What the task asks:
In the records below, find the line with "The Blender Python" and the line with "tag(hm, kind='structure', label='wooded"; return exactly those lines and every line between them.

Excerpted data:
-- Start --

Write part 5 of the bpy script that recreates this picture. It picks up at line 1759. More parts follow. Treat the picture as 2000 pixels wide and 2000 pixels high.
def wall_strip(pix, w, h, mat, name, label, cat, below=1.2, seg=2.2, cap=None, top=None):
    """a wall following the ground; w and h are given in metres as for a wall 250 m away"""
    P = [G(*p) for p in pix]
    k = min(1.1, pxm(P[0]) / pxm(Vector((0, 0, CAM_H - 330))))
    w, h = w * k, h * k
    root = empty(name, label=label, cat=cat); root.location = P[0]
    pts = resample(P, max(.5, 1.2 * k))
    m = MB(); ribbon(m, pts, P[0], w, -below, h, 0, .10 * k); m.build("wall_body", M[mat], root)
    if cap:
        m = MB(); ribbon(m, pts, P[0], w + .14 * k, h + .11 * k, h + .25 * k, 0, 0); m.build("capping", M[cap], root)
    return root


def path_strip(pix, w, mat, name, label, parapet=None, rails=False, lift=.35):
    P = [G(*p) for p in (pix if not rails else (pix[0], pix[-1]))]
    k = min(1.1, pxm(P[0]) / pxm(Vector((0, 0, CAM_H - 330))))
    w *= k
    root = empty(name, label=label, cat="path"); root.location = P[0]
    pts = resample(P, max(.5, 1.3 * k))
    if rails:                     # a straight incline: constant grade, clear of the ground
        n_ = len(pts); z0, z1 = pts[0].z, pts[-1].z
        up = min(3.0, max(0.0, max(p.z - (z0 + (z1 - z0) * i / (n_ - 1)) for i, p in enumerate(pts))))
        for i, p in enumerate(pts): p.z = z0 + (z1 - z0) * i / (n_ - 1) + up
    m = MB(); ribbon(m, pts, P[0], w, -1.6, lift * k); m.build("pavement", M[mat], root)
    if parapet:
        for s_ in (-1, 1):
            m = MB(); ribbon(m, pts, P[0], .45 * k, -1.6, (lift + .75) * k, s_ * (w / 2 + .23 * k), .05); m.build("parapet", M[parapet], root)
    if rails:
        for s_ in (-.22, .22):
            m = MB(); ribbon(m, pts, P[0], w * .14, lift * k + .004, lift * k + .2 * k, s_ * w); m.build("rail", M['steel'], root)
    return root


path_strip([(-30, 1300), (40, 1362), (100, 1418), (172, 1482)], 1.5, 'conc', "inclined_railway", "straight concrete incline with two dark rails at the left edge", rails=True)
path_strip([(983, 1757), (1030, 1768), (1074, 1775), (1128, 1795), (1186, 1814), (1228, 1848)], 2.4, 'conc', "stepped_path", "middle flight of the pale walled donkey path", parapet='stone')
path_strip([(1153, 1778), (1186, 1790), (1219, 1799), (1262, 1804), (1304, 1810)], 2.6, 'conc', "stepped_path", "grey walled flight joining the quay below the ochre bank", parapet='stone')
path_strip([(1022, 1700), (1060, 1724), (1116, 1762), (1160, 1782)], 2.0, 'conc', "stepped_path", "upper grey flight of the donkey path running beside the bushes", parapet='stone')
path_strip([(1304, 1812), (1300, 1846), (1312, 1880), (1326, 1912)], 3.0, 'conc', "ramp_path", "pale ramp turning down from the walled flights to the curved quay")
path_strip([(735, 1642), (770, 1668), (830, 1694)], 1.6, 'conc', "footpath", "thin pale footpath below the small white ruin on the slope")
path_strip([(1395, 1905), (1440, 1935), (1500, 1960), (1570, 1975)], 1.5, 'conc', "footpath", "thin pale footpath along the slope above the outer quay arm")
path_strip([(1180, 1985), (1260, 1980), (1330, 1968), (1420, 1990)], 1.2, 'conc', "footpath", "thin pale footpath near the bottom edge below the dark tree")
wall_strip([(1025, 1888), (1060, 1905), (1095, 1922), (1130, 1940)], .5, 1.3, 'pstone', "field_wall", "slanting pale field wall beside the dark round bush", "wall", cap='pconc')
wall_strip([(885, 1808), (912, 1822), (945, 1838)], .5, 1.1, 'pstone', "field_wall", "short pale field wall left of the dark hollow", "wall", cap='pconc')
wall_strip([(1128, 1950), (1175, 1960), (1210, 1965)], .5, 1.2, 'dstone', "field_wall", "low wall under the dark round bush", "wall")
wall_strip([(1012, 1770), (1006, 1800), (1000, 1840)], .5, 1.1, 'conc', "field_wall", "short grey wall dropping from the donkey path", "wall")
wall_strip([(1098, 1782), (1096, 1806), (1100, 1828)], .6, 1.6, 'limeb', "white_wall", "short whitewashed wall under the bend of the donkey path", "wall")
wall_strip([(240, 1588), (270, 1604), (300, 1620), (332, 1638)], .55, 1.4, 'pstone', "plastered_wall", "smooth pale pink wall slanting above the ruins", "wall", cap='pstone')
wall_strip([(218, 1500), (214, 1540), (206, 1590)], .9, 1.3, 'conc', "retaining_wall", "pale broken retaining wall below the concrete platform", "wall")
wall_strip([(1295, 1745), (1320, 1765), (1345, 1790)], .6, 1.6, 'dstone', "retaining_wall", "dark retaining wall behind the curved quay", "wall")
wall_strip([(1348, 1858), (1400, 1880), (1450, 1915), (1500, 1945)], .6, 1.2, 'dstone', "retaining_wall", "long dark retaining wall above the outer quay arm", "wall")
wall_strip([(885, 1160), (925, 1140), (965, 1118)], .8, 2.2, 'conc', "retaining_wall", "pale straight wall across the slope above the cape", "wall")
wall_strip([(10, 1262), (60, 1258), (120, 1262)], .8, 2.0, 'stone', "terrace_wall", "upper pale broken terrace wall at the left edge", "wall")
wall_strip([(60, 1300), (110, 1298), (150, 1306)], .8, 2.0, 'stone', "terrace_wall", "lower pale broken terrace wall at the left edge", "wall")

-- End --
-- Start --

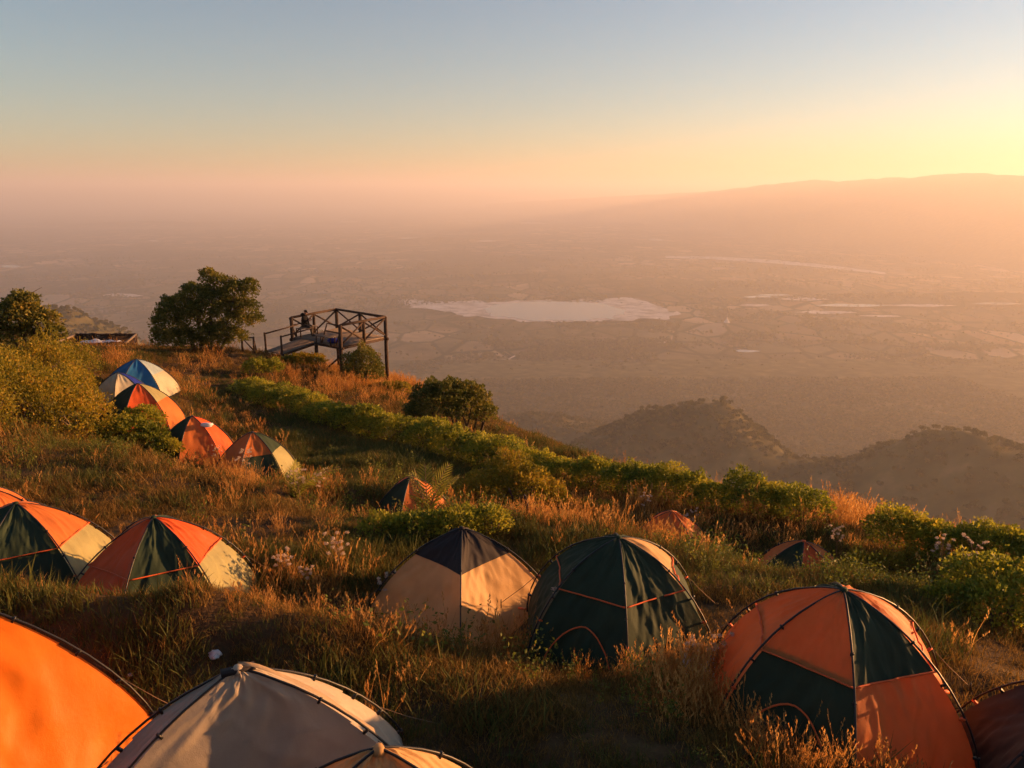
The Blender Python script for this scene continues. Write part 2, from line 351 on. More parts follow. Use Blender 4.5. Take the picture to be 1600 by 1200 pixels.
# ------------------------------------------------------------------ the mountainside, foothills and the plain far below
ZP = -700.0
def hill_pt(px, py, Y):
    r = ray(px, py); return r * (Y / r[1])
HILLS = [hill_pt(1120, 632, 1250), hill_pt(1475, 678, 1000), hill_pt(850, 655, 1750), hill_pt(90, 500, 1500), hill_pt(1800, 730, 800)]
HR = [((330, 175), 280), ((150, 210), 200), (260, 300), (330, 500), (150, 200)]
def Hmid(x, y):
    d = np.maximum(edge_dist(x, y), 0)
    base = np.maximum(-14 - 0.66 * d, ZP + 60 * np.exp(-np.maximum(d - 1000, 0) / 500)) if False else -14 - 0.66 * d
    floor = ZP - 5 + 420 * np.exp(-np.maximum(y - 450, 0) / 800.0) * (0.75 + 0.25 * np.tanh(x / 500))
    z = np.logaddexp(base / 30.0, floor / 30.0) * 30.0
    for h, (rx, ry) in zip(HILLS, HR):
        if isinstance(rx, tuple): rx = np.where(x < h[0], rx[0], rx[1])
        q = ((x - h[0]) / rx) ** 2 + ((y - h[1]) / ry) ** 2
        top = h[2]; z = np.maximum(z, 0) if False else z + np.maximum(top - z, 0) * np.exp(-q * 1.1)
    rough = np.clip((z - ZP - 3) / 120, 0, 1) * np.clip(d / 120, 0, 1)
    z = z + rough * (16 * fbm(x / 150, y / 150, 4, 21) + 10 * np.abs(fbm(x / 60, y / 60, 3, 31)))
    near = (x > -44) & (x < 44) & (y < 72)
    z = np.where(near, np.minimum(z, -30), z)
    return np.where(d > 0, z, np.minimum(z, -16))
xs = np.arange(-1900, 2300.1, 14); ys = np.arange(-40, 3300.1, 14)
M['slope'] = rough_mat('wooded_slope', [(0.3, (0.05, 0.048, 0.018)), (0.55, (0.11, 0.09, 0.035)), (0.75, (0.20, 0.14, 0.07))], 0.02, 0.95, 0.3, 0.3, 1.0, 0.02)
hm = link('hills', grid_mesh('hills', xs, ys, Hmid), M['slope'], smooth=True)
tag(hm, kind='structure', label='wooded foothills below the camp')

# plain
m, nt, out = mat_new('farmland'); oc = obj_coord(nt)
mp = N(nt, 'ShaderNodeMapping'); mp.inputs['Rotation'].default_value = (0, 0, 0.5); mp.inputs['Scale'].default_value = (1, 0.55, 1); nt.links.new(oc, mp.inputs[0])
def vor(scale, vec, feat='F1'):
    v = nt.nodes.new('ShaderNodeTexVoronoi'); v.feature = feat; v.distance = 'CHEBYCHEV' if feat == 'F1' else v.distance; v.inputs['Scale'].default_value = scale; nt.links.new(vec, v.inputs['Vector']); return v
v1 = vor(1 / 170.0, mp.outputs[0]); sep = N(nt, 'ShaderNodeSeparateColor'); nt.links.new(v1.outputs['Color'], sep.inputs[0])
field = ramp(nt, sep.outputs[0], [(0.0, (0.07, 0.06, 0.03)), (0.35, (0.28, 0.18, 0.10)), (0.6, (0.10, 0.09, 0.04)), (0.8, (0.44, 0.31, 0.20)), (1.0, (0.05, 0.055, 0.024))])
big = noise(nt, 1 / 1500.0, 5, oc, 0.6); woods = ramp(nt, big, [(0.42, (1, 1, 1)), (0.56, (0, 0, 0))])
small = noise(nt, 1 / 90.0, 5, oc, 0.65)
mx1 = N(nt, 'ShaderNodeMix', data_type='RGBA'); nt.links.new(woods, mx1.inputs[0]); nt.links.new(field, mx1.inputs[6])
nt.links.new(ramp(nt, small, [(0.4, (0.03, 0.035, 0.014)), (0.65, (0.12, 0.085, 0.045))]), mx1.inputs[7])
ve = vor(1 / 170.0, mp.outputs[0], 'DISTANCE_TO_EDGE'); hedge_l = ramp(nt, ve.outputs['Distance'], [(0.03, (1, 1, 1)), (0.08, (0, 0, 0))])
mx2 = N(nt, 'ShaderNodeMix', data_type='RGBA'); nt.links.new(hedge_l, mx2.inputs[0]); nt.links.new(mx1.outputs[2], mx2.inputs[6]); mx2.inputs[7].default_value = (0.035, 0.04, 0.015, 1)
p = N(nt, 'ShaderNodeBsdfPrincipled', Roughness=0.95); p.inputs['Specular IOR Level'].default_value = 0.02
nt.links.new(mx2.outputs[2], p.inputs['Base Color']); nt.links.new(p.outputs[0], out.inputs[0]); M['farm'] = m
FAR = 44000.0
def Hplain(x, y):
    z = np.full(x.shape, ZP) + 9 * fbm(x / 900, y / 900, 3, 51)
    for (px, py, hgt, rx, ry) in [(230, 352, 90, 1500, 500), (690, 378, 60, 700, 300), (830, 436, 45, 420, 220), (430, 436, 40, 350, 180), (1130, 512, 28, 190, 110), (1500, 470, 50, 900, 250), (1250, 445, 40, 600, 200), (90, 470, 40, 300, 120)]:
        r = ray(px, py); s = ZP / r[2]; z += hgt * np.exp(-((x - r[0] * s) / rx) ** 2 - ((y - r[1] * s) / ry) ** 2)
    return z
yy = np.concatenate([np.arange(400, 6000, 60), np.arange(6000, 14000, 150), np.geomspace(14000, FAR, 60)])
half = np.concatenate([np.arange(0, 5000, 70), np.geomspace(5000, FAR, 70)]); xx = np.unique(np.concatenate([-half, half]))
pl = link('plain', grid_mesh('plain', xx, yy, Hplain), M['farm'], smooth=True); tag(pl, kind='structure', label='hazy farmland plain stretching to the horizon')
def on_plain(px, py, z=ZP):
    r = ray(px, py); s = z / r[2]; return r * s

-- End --

Answer in full:
The Blender Python script for this scene continues. Write part 2, from line 351 on. More parts follow. Use Blender 4.5. Take the picture to be 1600 by 1200 pixels.
# ------------------------------------------------------------------ the mountainside, foothills and the plain far below
ZP = -700.0
def hill_pt(px, py, Y):
    r = ray(px, py); return r * (Y / r[1])
HILLS = [hill_pt(1120, 632, 1250), hill_pt(1475, 678, 1000), hill_pt(850, 655, 1750), hill_pt(90, 500, 1500), hill_pt(1800, 730, 800)]
HR = [((330, 175), 280), ((150, 210), 200), (260, 300), (330, 500), (150, 200)]
def Hmid(x, y):
    d = np.maximum(edge_dist(x, y), 0)
    base = np.maximum(-14 - 0.66 * d, ZP + 60 * np.exp(-np.maximum(d - 1000, 0) / 500)) if False else -14 - 0.66 * d
    floor = ZP - 5 + 420 * np.exp(-np.maximum(y - 450, 0) / 800.0) * (0.75 + 0.25 * np.tanh(x / 500))
    z = np.logaddexp(base / 30.0, floor / 30.0) * 30.0
    for h, (rx, ry) in zip(HILLS, HR):
        if isinstance(rx, tuple): rx = np.where(x < h[0], rx[0], rx[1])
        q = ((x - h[0]) / rx) ** 2 + ((y - h[1]) / ry) ** 2
        top = h[2]; z = np.maximum(z, 0) if False else z + np.maximum(top - z, 0) * np.exp(-q * 1.1)
    rough = np.clip((z - ZP - 3) / 120, 0, 1) * np.clip(d / 120, 0, 1)
    z = z + rough * (16 * fbm(x / 150, y / 150, 4, 21) + 10 * np.abs(fbm(x / 60, y / 60, 3, 31)))
    near = (x > -44) & (x < 44) & (y < 72)
    z = np.where(near, np.minimum(z, -30), z)
    return np.where(d > 0, z, np.minimum(z, -16))
xs = np.arange(-1900, 2300.1, 14); ys = np.arange(-40, 3300.1, 14)
M['slope'] = rough_mat('wooded_slope', [(0.3, (0.05, 0.048, 0.018)), (0.55, (0.11, 0.09, 0.035)), (0.75, (0.20, 0.14, 0.07))], 0.02, 0.95, 0.3, 0.3, 1.0, 0.02)
hm = link('hills', grid_mesh('hills', xs, ys, Hmid), M['slope'], smooth=True)
tag(hm, kind='structure', label='wooded foothills below the camp')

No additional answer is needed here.